Assim, ao tratarmos da linguagem que Miguel utiliza aqui, não podemos partir de um ponto de vista puramente cinematográfico, nem afetivo, mas de uma construção bastante própria, flertando com uma abordagem clássica, ensaística e de vídeo-arte, por vezes durante a projeção é possível imaginar a obra sendo exibida em museus e exposições, e esta intencionalidade híbrida que se compõe parte da produção enriquece gradualmente nossa percepção após o fim da exibição. Não à toa, iria escrever sobre algumas questões que não torna agradável por completo aquilo que assistimos, mas… não faz sentido. Ao iniciar o texto dei-me conta da importância do material que temos. Ao flexibilizar meios diferentes de criação e exibição, somos capazes de definir algumas diferenças entre as mesmas, além de expor algumas similaridades muitas vezes renegadas pelos radicais de ambas as partes. A tarefa de classificar e avaliar o projeto é um sacrifício tremendo e aqui torna-se uma dificuldade maior, já que estamos trabalhando com algo que não se define por completo.
O enfrentamento estético proposto aqui, não é necessariamente de natureza estilística, está acima disso.

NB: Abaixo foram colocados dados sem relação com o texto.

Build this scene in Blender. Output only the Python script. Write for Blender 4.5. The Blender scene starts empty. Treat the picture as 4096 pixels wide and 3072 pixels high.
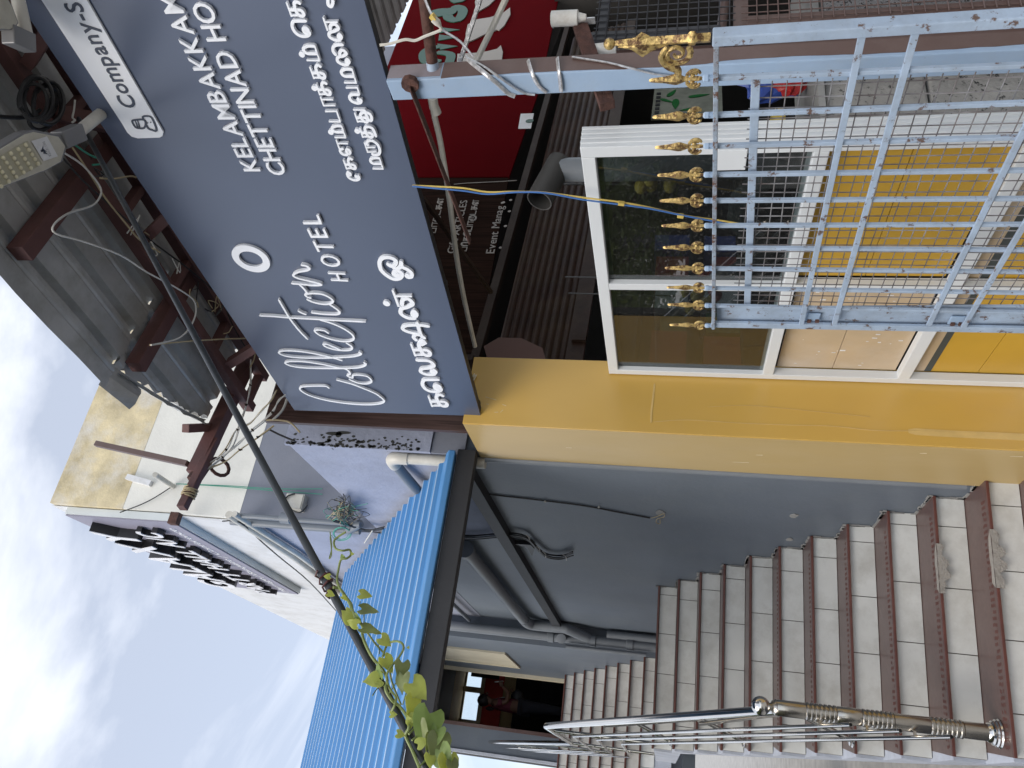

E muito menos original, já que atravessamos esses sincretismos artísticos há mais de quarenta anos, porém, em “Tunga: o Esquecimento das Paixões” não é uma vaidade ou um recurso que se utiliza à frente de problemáticas extra estéticas e filosóficas, mas uma impossibilidade imagética de abarcar um universo que não pode ser trancafiado por limitações mínimas. O ecrã deixa de ser um campo experimental e torna-se a consolidação do tempo que o tempo tem e da forma que Tunga tem. A soltura estrutural que se vê é parte da equação insolúvel levantada à anos pelo artista. É curioso escutar no início que a luz é parte primordial (de ordem primitiva) das criações humanas, ou mesma da vida dos que a compõe, pois a mesma é o fragmento que torna o cinema possível. A contemporaneidade jamais poderá ser abarcada em síntese ou reflexão, a dimensão que se tem é de uma volatilidade que escapa até os mais otimistas, mas ela pode ser minimamente representada neste documentário.
Ainda que algumas questões possam incomodar em primeiro contato, como a qualidade da finalização de alguns recursos formais, exemplo os letreiros que surgem na tela, ou a compreensão de alguns diálogos, não é possível afirmar a natureza destes “equívocos”, pois não há parâmetros cabíveis em determinados filmes. E assim, Tunga permanece bagunçando o cenário cultural ainda que em pós vida. A importância deste longa no cenário cinematográfico atual é imensurável, mas é o suficiente para que possamos refletir sobre os rumos e vícios que o mesmo vem tomando para si como forma única de produção. Na ausência das palavras, que as imagens nos carregue.